Russian researchers have shown off a large structural component for the Aviadvigatel PD-14 engine produced by laser-based additive manufacturing.

The outer ring case has been created from injected powdered titanium alloy using laser fusion.

St Petersburg's marine technical university and the national science university MISIS have co-operated in the research programme.

"As a result engineers bypassed the stages of casting and forging the piece," says MISIS, pointing out that the component's weight has been reduced three-fold and the manufacturing time cut to just 130h.

The mechanical properties of the component are "not inferior" to those obtained by normal manufacturing methods, it stresses, but the production process is accelerated "by an order of magnitude".

MISIS Eco Tech division director Andrei Travyanov says that the process can produce the combustion chamber housing for a small turbine engine in 3h, compared with two weeks for regular manufacturing.

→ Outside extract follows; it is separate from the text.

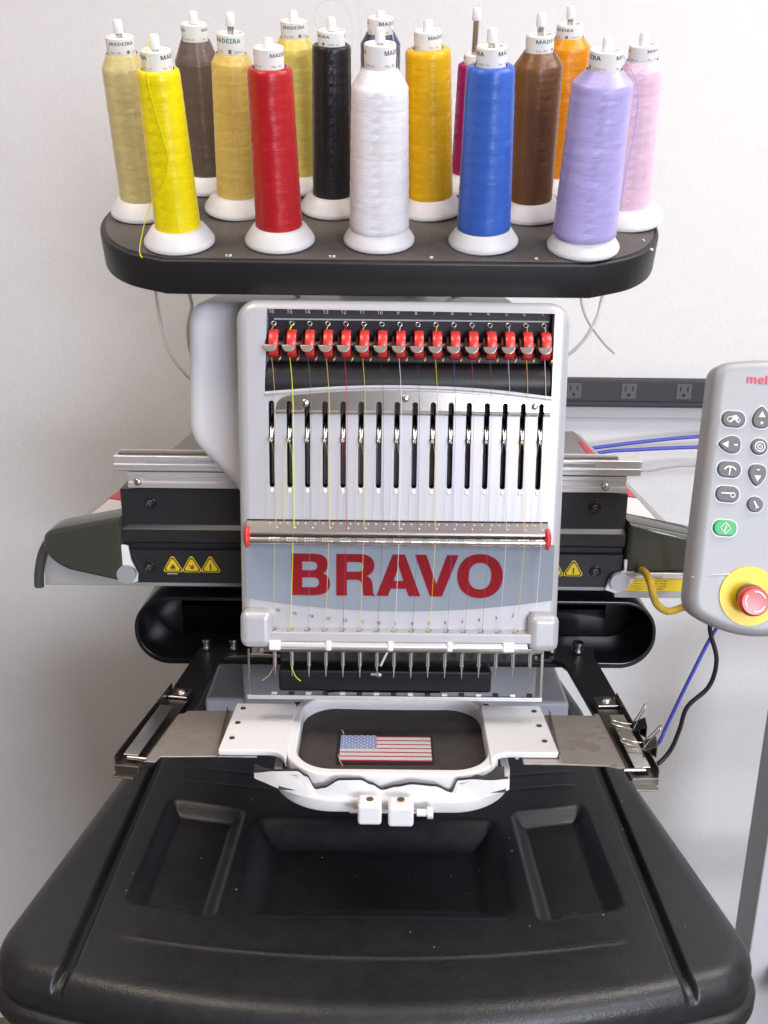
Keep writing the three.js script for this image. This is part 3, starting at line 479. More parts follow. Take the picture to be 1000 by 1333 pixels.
  for (const [u, s] of [[-0.0005, 0.0448], [0.1215, 0.0385], [-0.095, 0.0395]]) a('plate_screw', lathe([[0, 0.0012], [0.0026, 0.001], [0.0036, 0.0003], [0.0036, -0.001]], 20).rotateX(Math.PI / 2).translate(u, s, 0.0032), M.steel);
  // lower thread guide and rod
  a('guide_gap', boxAt(-0.152, 0.139, -0.0745, -0.0728, 0.0002, 0.0008, 0.0001), M.cavity);
  a('thread_guide', merge([box(0.2915, 0.0012, 0.0155, 0.0004).rotateX(0.55).translate(-0.0065, -0.0785, 0.0068), box(0.2915, 0.0022, 0.0012, 0.0004).translate(-0.0065, -0.0835, 0.0132)]), M.guideSteel);
  const bead = new THREE.SphereGeometry(0.0009, 10, 8).scale(1, 0.7, 1);
  for (let i = 0; i < 16; i++) { a('guide_eyelet', bead.clone().translate(U(i) - 0.002, -0.0758, 0.0040), M.white); a('guide_eyelet', bead.clone().translate(U(i) + 0.0055, -0.0790, 0.0092), M.white); if (i < 15) a('guide_eyelet', bead.clone().translate(U(i) + 0.0075, -0.0758, 0.0040), M.white); }
  a('guide_back', boxAt(-0.150, 0.139, -0.0875, -0.0805, 0.0004, 0.0022, 0.0003), M.plateSteel);
  a('guide_rod', cylX(0.0042, 0.285, 24).translate(-0.0075, -0.0912, 0.0110), M.steel);
  for (let i = 0; i < 16; i++) a('rod_sleeve', cylX(0.00445, PITCH * 0.62, 20).translate(U(i) + 0.003, -0.0911, 0.0110), M.polished);
  for (const [u, w] of [[-0.1505, 1], [0.1375, -1]]) {
    a('rod_end_cap', merge([new THREE.CapsuleGeometry(0.0078, 0.006, 6, 20).rotateX(0).scale(0.45, 1, 1).translate(u, -0.088, 0.0105), boxAt(Math.min(u, u + w * 0.014), Math.max(u, u + w * 0.014), -0.083, -0.079, 0.003, 0.009, 0.001)]), M.knobRed);
    a('cap_screw', new THREE.SphereGeometry(0.0026, 12, 8).translate(u + w * 0.017, -0.0835, 0.0085), M.steel);
  }
  // name panel and lettering
  const np = new THREE.Shape(); np.moveTo(-0.1545, -0.0955); np.lineTo(0.1465, -0.0955); np.lineTo(0.1465, -0.1512); np.quadraticCurveTo(-0.004, -0.1765, -0.1545, -0.1518); np.closePath();
  a('name_panel', ext(np, 0.0005, 0, 1, 30).translate(0, 0, 0.0005), M.namePlate);
  const poly = (S, pts) => { const q = new S(); pts.forEach((p, k) => { if (!k) q.moveTo(p[0], p[1]); else if (p.length === 2) q.lineTo(p[0], p[1]); else q.bezierCurveTo(...p); }); q.closePath(); return q; };
  const glyph = {
    B: [poly(THREE.Shape, [[0, 0], [0.52, 0], [0.80, 0, 0.91, 0.11, 0.91, 0.29], [0.91, 0.42, 0.84, 0.50, 0.74, 0.53], [0.82, 0.57, 0.86, 0.65, 0.86, 0.74], [0.86, 0.92, 0.74, 1, 0.52, 1], [0, 1]]),
      poly(THREE.Path, [[0.25, 0.60], [0.25, 0.81], [0.47, 0.81], [0.57, 0.81, 0.61, 0.77, 0.61, 0.705], [0.61, 0.64, 0.57, 0.60, 0.47, 0.60]]), poly(THREE.Path, [[0.25, 0.19], [0.25, 0.43], [0.49, 0.43], [0.60, 0.43, 0.65, 0.39, 0.65, 0.31], [0.65, 0.23, 0.60, 0.19, 0.49, 0.19]])],
    R: [poly(THREE.Shape, [[0, 0], [0.25, 0], [0.25, 0.385], [0.46, 0.385], [0.58, 0.385, 0.62, 0.33, 0.63, 0.20], [0.635, 0.10, 0.64, 0.04, 0.66, 0], [0.93, 0], [0.88, 0.04, 0.87, 0.12, 0.865, 0.22], [0.86, 0.36, 0.82, 0.44, 0.72, 0.48], [0.84, 0.52, 0.90, 0.61, 0.90, 0.72], [0.90, 0.90, 0.77, 1, 0.57, 1], [0, 1]]), poly(THREE.Path, [[0.25, 0.575], [0.25, 0.81], [0.50, 0.81], [0.60, 0.81, 0.65, 0.77, 0.65, 0.695], [0.65, 0.615, 0.60, 0.575, 0.50, 0.575]])],
    A: [poly(THREE.Shape, [[0, 0], [0.27, 0], [0.335, 0.18], [0.70, 0.18], [0.765, 0], [1.04, 0], [0.665, 1], [0.375, 1]]), poly(THREE.Path, [[0.40, 0.365], [0.518, 0.72], [0.636, 0.365]])],
    V: [poly(THREE.Shape, [[0, 1], [0.375, 0], [0.655, 0], [1.03, 1], [0.76, 1], [0.516, 0.285], [0.27, 1]])],
    O: [poly(THREE.Shape, [[0.54, -0.03], [0.86, -0.03, 1.08, 0.18, 1.08, 0.5], [1.08, 0.82, 0.86, 1.03, 0.54, 1.03], [0.22, 1.03, 0, 0.82, 0, 0.5], [0, 0.18, 0.22, -0.03, 0.54, -0.03]]), poly(THREE.Path, [[0.54, 0.18], [0.36, 0.18, 0.27, 0.31, 0.27, 0.5], [0.27, 0.69, 0.36, 0.82, 0.54, 0.82], [0.72, 0.82, 0.81, 0.69, 0.81, 0.5], [0.81, 0.31, 0.72, 0.18, 0.54, 0.18]])],
  };
  [['B', 0], ['R', 1.06], ['A', 2.02], ['V', 2.92], ['O', 3.93]].forEach(([c, x]) => { const [sh, ...holes] = glyph[c]; sh.holes = holes; a('letter', ext(sh, 0.012, 0, 1, 14).scale(0.0412, 0.0417, 0.04).translate(-0.1092 + x * 0.0412, -0.1482, 0.0012), M.red); });
  for (let i = 0; i < 16; i++) { const t = (i - 7.5) / 7.5; a('needle_number', word(String(16 - i), 0.0030, 0.0002, fontR).translate(U(i) + 0.0006 - t * 0.0035, -0.1765 + 0.0125 * t * t, 0.0004), M.ink); }
  // foot of the case: corner bosses, ledge, rod
  a('corner_boss', box(0.032, 0.038, 0.022, 0.0085).translate(-0.1432, -0.1805, 0.004), M.silver); a('corner_boss', box(0.030, 0.038, 0.022, 0.0085).translate(0.1378, -0.1818, 0.004), M.silver);
  a('ledge', boxAt(-0.137, 0.134, -0.1925, -0.1825, -0.004, 0.0125, 0.0015), M.silver);
  a('foot_rod', cylX(0.0042, 0.25, 24).translate(-0.003, -0.1965, 0.0105), M.alu);
  for (const u of [-0.125, -0.0725, -0.012, 0.046, 0.1035]) a('rod_clip', box(u > -0.1 && u < 0.1 ? 0.006 : 0.012, 0.0098, 0.0118, 0.002).translate(u, -0.1958, 0.0098), M.white);
  for (let i = 0; i < 16; i++) a('ledge_hook', merge([wire([[U(i) - 0.003, -0.1822, 0.007], [U(i) - 0.0008, -0.1830, 0.0105], [U(i) + 0.0026, -0.1808, 0.005]], 0.00055)]), M.darkSteel);
  a('case_bottom', boxAt(-0.14, 0.14, -0.2065, -0.1995, -0.05, 0.003, 0.002), M.darkSteel);
  a('presser_bar', boxAt(-0.125, 0.137, -0.2265, -0.2065, -0.040, -0.024, 0.004), M.blackMetal);
  // needles
  for (let i = 0; i < 16; i++) {
    const u = U(i) - (i - 7.5) * 0.00008; const long = 0.0285 + 0.0012 * ((i * 7) % 3) * 0.4;
    a('needle', merge([cyl(0.0020, 0.020, 12).translate(u, -0.2115, -0.002), cyl(0.0004, long - 0.018 + 0.002, 10, 0.0013).translate(u, -0.2215 - (long - 0.018) / 2, -0.002)]), M.needleSteel);
    a('needle_clamp', merge([cyl(0.0026, 0.0036, 14).translate(u, -0.2052, -0.002), cylZ(0.0012, 0.004, 10).translate(u + 0.0012, -0.2052, 0.001)]), M.darkSteel);
  }
  a('presser_blade', box(0.0022, 0.019, 0.001, 0.0003).rotateZ(-0.42).translate(-0.0175, -0.2115, 0.002), M.alu); a('presser_screw', merge([cylX(0.0018, 0.010, 10).translate(-0.026, -0.2292, 0), new THREE.SphereGeometry(0.0028, 10, 8).translate(-0.0225, -0.2295, 0.001)]), M.steel);
  // wire frame hung below the needles
  a('guard_bracket', boxAt(-0.149, -0.1375, -0.2085, -0.2015, 0.0, 0.004, 0.0006), M.steel); a('guard_screw', new THREE.SphereGeometry(0.0022, 12, 8).translate(-0.1415, -0.205, 0.0045), M.darkSteel);
  a('guard_post', boxAt(-0.1535, -0.1515, -0.255, -0.2035, 0.0, 0.0022, 0.0004), M.steel); a('guard_post', boxAt(0.1375, 0.1405, -0.255, -0.2005, 0.0, 0.0026, 0.0006), M.steel);
  a('guard_bar', merge([boxAt(-0.1545, 0.1405, -0.2555, -0.2515, 0.0, 0.0035, 0.0004), boxAt(-0.1545, 0.1405, -0.2545, -0.2535, -0.006, 0.0, 0.0003)]), M.alu);
  for (let i = 0; i < 16; i++) a('guard_notch', boxAt(U(i) - 0.0028, U(i) + 0.0028, -0.2510, -0.2482, -0.0005, 0.0026, 0.0003), i % 2 ? M.cavity : M.alu);
  // the sixteen threads run down the face
  const tm = THREAD_COL.map(c => std(lin(...c), 0.55));
  for (let i = 0; i < 16; i++) {
    const u = U(i) + 0.0042, w = Math.sin(i * 2.4) * 0.0006, r = i === 1 ? 0.00034 : [0, 3, 4, 5, 7, 9, 13, 14, 15].includes(i) ? 0.00022 : 0.00015;
    const st = (pts, k) => a('thread', wire(pts, r * k, 5), tm[i]);
    st([[u - 0.0015, 0.1125, -0.0115], [u - 0.003, 0.1075, 0.0025]], 1.8);
    st([[u - 0.003, 0.082, 0.003], [u - 0.001, 0.060, 0.0018], [u, 0.033, 0.0055], [u + w, -0.0760, 0.0075], [u - 0.0005 + w, -0.0915, 0.0156], [u - 0.0035, -0.182, 0.0105], [U(i) - (i - 7.5) * 0.00008 + 0.0006, -0.205, 0.001]], 1);
    st([[U(i) - 0.0016, 0.004, 0.0058], [U(i) - 0.0040, -0.012, 0.0052], [U(i) - 0.0050 - w, -0.0758, 0.0045]], 0.6);
    st([[U(i) + 0.0002, 0.004, 0.0058], [U(i) + 0.0030, -0.008, 0.0052], [U(i) + 0.0034 + w, -0.0758, 0.0055]], 0.6);
  }
  a('thread_tail', wire([[U(1), -0.222, 0], [U(1) + 0.004, -0.2315, 0.003], [U(1) + 0.0095, -0.236, 0.004]], 0.0004, 5), tm[1]); a('thread_tail', wire([[U(0), -0.222, 0], [U(0) - 0.005, -0.231, 0.003], [U(0) - 0.012, -0.236, 0.004]], 0.0003, 5), tm[0]);
}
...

In the case of the PD-14 component the same procedure can "drastically" reduce the volume of subsequent machining, further lowering production costs.

The researchers state that the experience will be applied not just to the PD-14 – the engine for the Irkut MC-21 – but the proposed high-thrust PD-35.

St Petersburg marine technical university's laser and welding institute research director, Evgeny Zemlyakov, says the PD-14 demonstration has involved development of mathematical models, diffraction studies, tomography and mechanical tests.

He adds that several technological processes – such as thermal deformation prediction and use of a substrate to avoid cracking – were employed to ensure the necessary accuracy during manufacture.